Do we need a new custody alternative?

Work with Offenders looks at a new report from the Centre for Social Justice

Over the weekend the Centre for Social Justice (a Think Tank created by Iain Duncan Smith in 2004) published a controversial new report. “Sentencing in the Dock: The case for a new sentence in the criminal courts of England and Wales”. The report calls for a radical new custodial sentence which would be served in the community, using electronic tagging to essentially put offenders under house arrest with lengthy curfew periods considered to be the norm.

The CSJ calls this proposed new sentence an “Intensive Control and Rehabilitation Order” (ICRO) and says that it would be aimed at individuals who would otherwise serve a sentence of immediate custody. The Think Tank’s graphic reproduced below shows this intention:

The purpose of the new sentence is to combine strict punishment and restriction of liberty while at the same time allowing someone to continue to live at home, maintain their accommodation and family relationships and either keep their job or participate in intensive rehabilitation via community services such as drug and alcohol treatment. The CSJ is proposing close judicial oversight in the form of periodic court reviews, in the form of a problem-solving court, which would be expected to monitor progress and make any changes to the conditions of the order as the sentence progresses.

The CSJ envisages the ICRO as a direct alternative to custody and says that the sentence would include judges or magistrates passing both an operational time period (how long the ICRO would run for) and a custodial period which is the period of time the defendant would serve in the conventional prison estate if the order is breached. The proposed operational period is between six months and three years.

The Think Tank suggests that anyone who breaches the tagging and curfew conditions (described as a primary condition of the order) would usually be sent to prison for the full length of time stipulated by the original sentencer. There would be more discretion allowed for anyone breaching the secondary conditions – those stipulating the rehabilitative activities which people sentenced to an ICRO are required to undertake.

There are a number of potential difficulties with this sentence, many of which the CSJ seeks to anticipate in its report.

The first of these is the very real potential for “net-widening”. In other words, history tells us that most sentences developed as alternatives to custody become, to a greater or less extent, alternatives to alternatives. In this case it seems likely that many people who would have received a suspended sentence or a community sentence with a drug, alcohol and/or mental health treatment requirement would receive an ICRO instead. Given the very strict and comprehensive range of conditions imposed on a standard ICRO, it seems probable that breach rates would be high and many would indeed be sent to prison, quite possibly for longer periods of time.

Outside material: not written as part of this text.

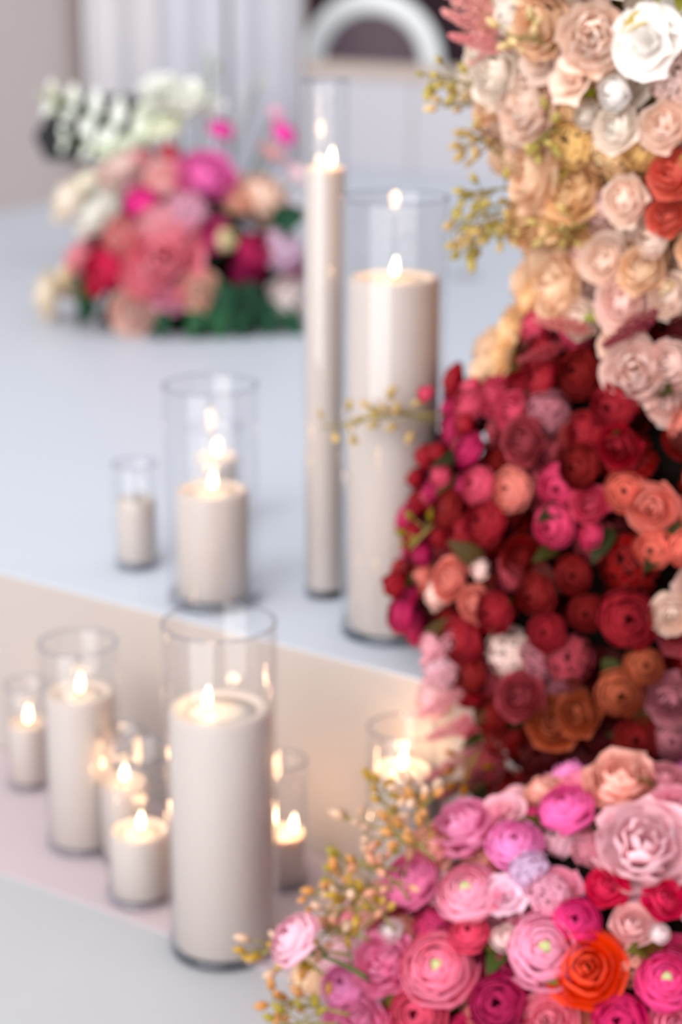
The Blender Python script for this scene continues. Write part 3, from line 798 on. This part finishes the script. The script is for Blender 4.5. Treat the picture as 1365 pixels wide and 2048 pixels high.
def ell_core(root, c, r, k, mat):
    R = random.Random(8); vs, fs = [], []; n, seg = 12, 36
    for i in range(n):
        th = PI / 2 * i / n
        for j in range(seg):
            a = 2 * PI * j / seg; e = k * R.uniform(0.96, 1.04)
            vs.append(Vector((c.x + r.x * e * math.cos(th) * math.cos(a), c.y + r.y * e * math.cos(th) * math.sin(a), c.z + 0.001 + r.z * e * math.sin(th))) - root.location)
    vs.append(c + Vector((0, 0, r.z * k)) - root.location)
    for i in range(n - 1):
        for j in range(seg):
            q = (j + 1) % seg; fs.append((i * seg + j, i * seg + q, (i + 1) * seg + q, (i + 1) * seg + j))
    for j in range(seg): fs.append(((n - 1) * seg + j, (n - 1) * seg + (j + 1) % seg, len(vs) - 1))
    fs.append(tuple(reversed(range(seg))))
    return mesh_obj('foliage_core', me_from('foliage_core', vs, fs), MATS[mat], root)
ell_core(pinkroot, PC, PR, 0.84, 'core_shade')
pl2 = []
PINK = [  # px, py, width px, kind, colour, button
    (592, 1880, 125, 'ranunculus', '#eebccb', 0), (820, 1765, 125, 'ranunculus', '#ea7fb0', 0), (1132, 1622, 125, 'ranunculus', '#ec62ab', 0), (930, 1660, 150, 'peony', '#ec95bd', 0), (1030, 1690, 120, 'ranunculus', '#e583bd', 0),
    (940, 1790, 150, 'ranunculus', '#ee9bb4', 1), (1090, 1900, 170, 'ranunculus', '#ef9dbb', 1), (1175, 1938, 165, 'rose', '#f0562a', 0), (1245, 1570, 160, 'peony', '#edb3a4', 0), (1290, 1700, 210, 'peony', '#f9ccd4', 0),
    (1335, 1965, 140, 'ranunculus', '#e94c8c', 1), (880, 1940, 165, 'ranunculus', '#ec7d9c', 1), (770, 1930, 130, 'peony', '#ec88b2', 0), (690, 1975, 110, 'ranunculus', '#e58fc0', 0), (785, 1865, 70, 'rosebud', '#f1e2e2', 0),
    (870, 1690, 110, 'rose', '#f0b9a8', 0), (1010, 1790, 90, 'open_bloom', '#ecc3d3', 0), (1060, 1740, 90, 'hydrangea', '#c7a8c4', 0), (1215, 1775, 90, 'rose', '#e0285e', 0), (1330, 1800, 90, 'rose', '#d7325c', 0), (1010, 1880, 80, 'rosebud', '#efd3cf', 0), (1150, 1845, 110, 'ranunculus', '#e33f86', 0),
    (1100, 1790, 100, 'hydrangea', '#d493a8', 0), (940, 1870, 90, 'ranunculus', '#e0506e', 0), (1000, 2010, 130, 'ranunculus', '#c92268', 0), (840, 2030, 130, 'ranunculus', '#dd5a76', 0), (710, 2050, 130, 'peony', '#eb93bb', 0), (1240, 2045, 120, 'ranunculus', '#dd2a78', 0),
    (1265, 1850, 90, 'rose', '#e6b4b4', 0), (1350, 1620, 110, 'rose', '#e59db0', 0), (1330, 1560, 90, 'rose', '#c9808c', 0), (1100, 2040, 120, 'rose', '#e9869b', 0), (1350, 2050, 110, 'rose', '#e77ea0', 0), (1320, 1870, 60, 'rosebud', '#eedcdc', 0), (620, 2040, 90, 'hydrangea', '#e6c29c', 0), (1010, 1620, 80, 'open_bloom', '#e6a9b6', 0), (1180, 1700, 80, 'hydrangea', '#b9707e', 0)]
for px, py, w, kind, c, bt in PINK:
    p = ell_hit(px, py, PC, PR); n = ell_nrm(p, PC, PR)
    if px < 600: p = on_y(px, py, 1.405)
    if p.z < 0.03: p.z = 0.03
    n = (n * 0.7 + (CAM - p).normalized() * 0.5 + UP * 0.25 + Vector((rnd.uniform(-.2, .2), rnd.uniform(-.2, .2), rnd.uniform(-.1, .2)))).normalized()
    s = 0.5 * w * depth_of(p) / FPX
    put(pinkroot, kind, p, n, s, c, button=bool(bt), label='orange bloom' if c == '#f0562a' else None); pl2.append((p, s))
PCOL = ['#ec88b2', '#ee9bb4', '#e583bd', '#f0b3be', '#ec7d9c', '#e0457f', '#f0c3cd', '#edb3a4', '#d8638a']
for k in range(1500):
    th = rnd.uniform(0.05, 1.45); a = rnd.uniform(-PI, 0.25 * PI) if rnd.random() < 0.9 else rnd.uniform(-PI, PI)
    p = PC + Vector((PR.x * math.cos(th) * math.cos(a), PR.y * math.cos(th) * math.sin(a), PR.z * math.sin(th)))
    if p.z < 0.025 or math.hypot(p.x - axis(p.z).x, p.y - CY) < CR + 0.01: continue
    kind = rnd.choice(['ranunculus', 'ranunculus', 'rose', 'peony', 'hydrangea']); s = rnd.uniform(0.018, 0.026)
    p = p - ell_nrm(p, PC, PR) * 0.012
    if any((p - q).length < 0.78 * (s + t) for q, t in pl2): continue
    n = (ell_nrm(p, PC, PR) + Vector((rnd.uniform(-.25, .25), rnd.uniform(-.25, .25), rnd.uniform(-.1, .3)))).normalized()
    put(pinkroot, kind, p, n, s, rnd.choice(PCOL), button=(kind == 'ranunculus' and rnd.random() < 0.35)); pl2.append((p, s))
deep = []
for k in range(1500):
    th = rnd.uniform(0.08, 1.45); a = rnd.uniform(-PI, 0.2 * PI)
    p = PC + Vector((PR.x * math.cos(th) * math.cos(a), PR.y * math.cos(th) * math.sin(a), PR.z * math.sin(th))) * 0.90
    if p.z < 0.02 or math.hypot(p.x - axis(p.z).x, p.y - CY) < CR: continue
    s = rnd.uniform(0.018, 0.024)
    if any((p - q).length < 0.8 * (s + t) for q, t in deep): continue
    put(pinkroot, rnd.choice(['hydrangea', 'rose', 'open_bloom']), p, ell_nrm(p, PC, PR), s, rnd.choice(['#e98aa6', '#d8507c', '#efb6c4', '#c23a66', '#e7a08e'])); deep.append((p, s))
for k in range(90):
    th = rnd.uniform(0.1, 1.4); a = rnd.uniform(-PI, 0.2 * PI)
    p = PC + Vector((PR.x * math.cos(th) * math.cos(a), PR.y * math.cos(th) * math.sin(a), PR.z * math.sin(th))) * 0.9
    if p.z < 0.03: continue
    n = ell_nrm(p, PC, PR)
    put_leaf(pinkroot, p, n + Vector((rnd.gauss(0, .6), rnd.gauss(0, .6), rnd.gauss(0, .6))), n + UP * .3, rnd.uniform(0.03, 0.045), rnd.choice(['#5a5a1e', '#6d6524', '#3d4a1a', '#7a5a2a']))
ORG = ['#e6bd84', '#dfa368', '#c9a24e', '#edcbb0', '#e6a98c', '#b8a650']
for px, py, tx, ty, y0, y1, n in [(850, 1700, 745, 1570, 1.50, 1.53, 13), (860, 1680, 815, 1575, 1.48, 1.50, 13), (830, 1700, 690, 1640, 1.50, 1.54, 13), (800, 1740, 660, 1745, 1.48, 1.50, 14), (790, 1780, 625, 1790, 1.47, 1.48, 14), (760, 1830, 650, 1830, 1.45, 1.45, 13), (740, 1880, 640, 1870, 1.44, 1.44, 12),
                                  (700, 1910, 505, 1905, 1.43, 1.44, 12), (650, 1950, 515, 1880, 1.43, 1.45, 9), (700, 2030, 545, 2010, 1.41, 1.42, 14), (680, 2050, 560, 2050, 1.40, 1.40, 12), (860, 1660, 850, 1600, 1.48, 1.49, 9), (870, 1720, 780, 1660, 1.46, 1.47, 12), (820, 1800, 720, 1720, 1.45, 1.46, 12), (790, 1860, 690, 1780, 1.44, 1.45, 12)]:
    a = on_y(px, py, y0); b = on_y(tx, ty, y1); b.z = max(b.z, 0.012); a.z = max(a.z, 0.02)
    sprig(pinkroot, a, b, n, ORG, bud=0.0058, spread=0.022)
# stalks that carry the lone pale bloom back to the mound
sprig(pinkroot, on_y(740, 1960, 1.43), on_y(598, 1900, 1.415), 3, ORG, stem='stem_green', stem_r=0.0016)

# ------------------------------------------------------------------ mixed arrangement on the platform behind
BF = on_z(385, 650, ZP)
BC, BR = Vector((BF.x, BF.y + 0.04, ZP)), Vector((0.225, 0.15, 0.27))
back = empty('mixed_arrangement', BC)
tag(back, 'mixed arrangement of white, blush and magenta flowers standing on the white platform', 'floral arrangement')
ell_core(back, BC, BR, 0.72, 'core_shade')
BACK = [  # px, py, width, kind, colour, forward offset from the mound
    (355, 195, 130, 'open_bloom', '#efeee6'), (320, 170, 80, 'open_bloom', '#f2f2ec'), (400, 215, 90, 'open_bloom', '#f0f0ea'), (330, 255, 90, 'peony', '#e6e8d2'), (285, 275, 80, 'open_bloom', '#e3e8da'),
    (442, 262, 58, 'ranunculus', '#ee5fb4'), (566, 268, 58, 'ranunculus', '#ee58b2'), (550, 230, 44, 'rosebud', '#edb6cb'), (545, 305, 60, 'open_bloom', '#e8c3c3'),
    (240, 330, 100, 'rose', '#ecd4cc'), (275, 315, 70, 'rose', '#e8a9ae'), (340, 310, 56, 'rosebud', '#d85a68'), (335, 362, 90, 'rose', '#ecc0bd'), (255, 365, 60, 'open_bloom', '#dfe0d2'),
    (410, 355, 120, 'peony', '#f47ac4'), (282, 402, 70, 'ranunculus', '#ee4aa2'), (145, 400, 100, 'peony', '#f3e8d8'), (200, 425, 110, 'peony', '#f0ede4'), (170, 370, 70, 'rose', '#f0ead9'), (530, 395, 110, 'rose', '#f0d2bf'), (480, 400, 60, 'rose', '#e3b49c'),
    (375, 425, 90, 'hydrangea', '#d79bb0'), (320, 455, 100, 'hydrangea', '#d9909a'), (245, 475, 90, 'hydrangea', '#c4706f'), (330, 520, 150, 'peony', '#e68b9b'), (370, 480, 90, 'rose', '#e4899a'), (290, 550, 100, 'rose', '#e58d98'), (340, 585, 80, 'rose', '#e0a2b8'),
    (212, 535, 90, 'ranunculus', '#dc2a5e'), (195, 575, 64, 'rosebud', '#cc2450'), (425, 470, 70, 'rose', '#cc2f82'), (449, 478, 66, 'rosebud', '#f1e8b8'), (510, 500, 80, 'ranunculus', '#c62a64'), (492, 545, 60, 'rose', '#b8186a'), (560, 500, 90, 'hydrangea', '#d3b1c6'), (590, 530, 60, 'rose', '#b06e88'),
    (100, 590, 90, 'peony', '#f0e2cc'), (130, 555, 60, 'open_bloom', '#e8dcc0'), (262, 622, 92, 'rose', '#efcfc4'), (400, 580, 84, 'rose', '#e8c2ae'), (578, 600, 90, 'rose', '#f1e3e0'), (440, 345, 50, 'rose', '#c23a72'), (585, 420, 70, 'open_bloom', '#e8dfe4'), (220, 300, 60, 'open_bloom', '#dfe6d4'), (300, 220, 60, 'open_bloom', '#e9ecdf'), (600, 350, 60, 'rose', '#e7cfd4')]
for px, py, w, kind, c in BACK:
    p = ell_hit(px, py, BC, BR)
    s = 0.5 * w * depth_of(p) / FPX
    if p.z < ZP + s * 0.6: p.z = ZP + s * 0.6
    n = (ell_nrm(p, BC, BR) + (CAM - p).normalized() * 0.4 + Vector((rnd.uniform(-.2, .2), rnd.uniform(-.2, .2), rnd.uniform(-.1, .3)))).normalized()
    put(back, kind, p, n, s * 1.05, c)
    if py < 320 or px < 160 or px > 530:      # stalk down into the mound
        q = BC + (p - BC) * 0.45; vs, fs = [], []
        tube_geo(vs, fs, [Vector(v) for v in bez(q - BC, (q + p) / 2 - BC + Vector((0, 0.01, 0.01)), p - BC - n * s * 0.3, 6)], [0.0022] * 6, 6)
        mesh_obj('stalk', me_from('stalk', vs, fs), MATS['stem_green'], back)
for k in range(60):                            # far side and gaps
    th = rnd.uniform(0.1, 1.4); a = rnd.uniform(0, PI)
    p = BC + Vector((BR.x * math.cos(th) * math.cos(a), BR.y * math.cos(th) * math.sin(a), BR.z * math.sin(th))) * 0.95
    put(back, rnd.choice(['rose', 'peony', 'hydrangea']), p, ell_nrm(p, BC, BR), rnd.uniform(0.028, 0.036), rnd.choice(['#e9bfa4', '#efcfc4', '#e58d98', '#efeee6', '#d79bb0']))
for k in range(80):
    th = rnd.uniform(0.02, 1.3); a = rnd.uniform(-PI, 0.1)
    p = BC + Vector((BR.x * math.cos(th) * math.cos(a), BR.y * math.cos(th) * math.sin(a), BR.z * math.sin(th))) * 0.82
    n = ell_nrm(p, BC, BR)
    put_leaf(back, p, n + Vector((rnd.gauss(0, .5), rnd.gauss(0, .4), rnd.gauss(0, .4))), n + UP * .4, rnd.uniform(0.04, 0.06), rnd.choice(['#1f3a26', '#27452f', '#3c5a36', '#16291c']))
for px, py, tx, ty in [(430, 600, 440, 670), (470, 600, 490, 668), (520, 590, 540, 660), (400, 620, 380, 665), (480, 560, 520, 620), (440, 560, 450, 630), (550, 610, 600, 660), (330, 620, 320, 665), (190, 600, 160, 640), (500, 610, 450, 655), (160, 590, 175, 625), (540, 440, 600, 420), (545, 470, 590, 435)]:
    a = ell_hit(px, py, BC, BR); b = on_y(tx, ty, a.y - 0.03); b.z = max(b.z, ZP + 0.01)
    put_leaf(back, a, b - a, (CAM - a).normalized() + UP * .5, (b - a).length * 1.15, rnd.choice(['#1c3b2a', '#234a34', '#2f5a3c']))
# white fern-like frond over the black box: leaflets each a part of the frond
def frond(px, py, tx, ty, n, colr, wpx, slim=0.55):
    a = ell_hit(px, py, BC, BR); b = on_y(tx, ty, a.y)
    pts = bez(a, (a + b) / 2 + Vector((0, 0, 0.02)), b, 12); vs, fs = [], []
    tube_geo(vs, fs, [p - BC for p in pts], [0.002] * 12, 6)
    so = mesh_obj('frond', me_from('frond', vs, fs), MATS['stem_green'], back)
    k = depth_of(a) / FPX
    for i in range(n):
        t = 0.12 + 0.86 * i / (n - 1); j = min(10, int(t * 11)); p = pts[j].lerp(pts[j + 1], t * 11 - j)
        ax = (pts[j + 1] - pts[j]).normalized(); sd = ax.cross(Vector((0, -1, 0))).normalized()
        for s in (-1, 1):
            o = put_leaf(so, p - BC + so.location, ax * 0.5 + sd * s, Vector((0, -1, 0.3)), wpx * k * (1.0 - 0.45 * t), colr)
            o.name = 'leaflet'; o.scale.x *= slim
frond(300, 300, 105, 200, 5, '#f4f6ea', 74, 0.85)
frond(250, 330, 130, 280, 3, '#eef2e4', 52, 0.8)
for px, py, tx, ty, c in [(420, 260, 415, 110, '#dfe2d8'), (400, 250, 440, 130, '#d8ddd0'), (470, 300, 520, 150, '#dfe0da'), (130, 240, 95, 190, '#e6e6c4')]:
    a = ell_hit(px, py, BC, BR); b = on_y(tx, ty, a.y)
    sprig(back, a, b, 12, [c], bud=0.006, spread=0.02, stem='stem_green', stem_r=0.0012)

Other concerns are the practicality of imposing the sentence on the large number of people targeted by the sentence who do not have their own housing. There would also be a significant impact on family members of having someone in their household subject to such stringent conditions and basically required to be in the home at all times. This is of particular concern for those offenders with a history of (particularly domestic) violence and abuse.

The other primary challenge which faces all such proposed new initiatives in 2020 is that even if the sentence did reduce the number of people in custody and, eventually, reduce the huge costs of imprisonment, in the short term the sentence would require very significant investment. Not only would the probation service need more staff and resources to monitor more complex cases subject to such a complicated order, but there would need to be more community treatment resources than are currently available to enable people on the order to engage in the type of intensive interventions envisaged for the target cohort. Funding for drug and alcohol treatment has been cut by more than half in many areas in England and Wales over the last five years.

While the rationale for the proposed new sentence is robust – tackling reoffending in the community is proven to be more effective than interventions in custody – and the advantages in terms of retaining community ties and parenting responsibilities are clear, it is hard to see the current government finding the level of financial investment required.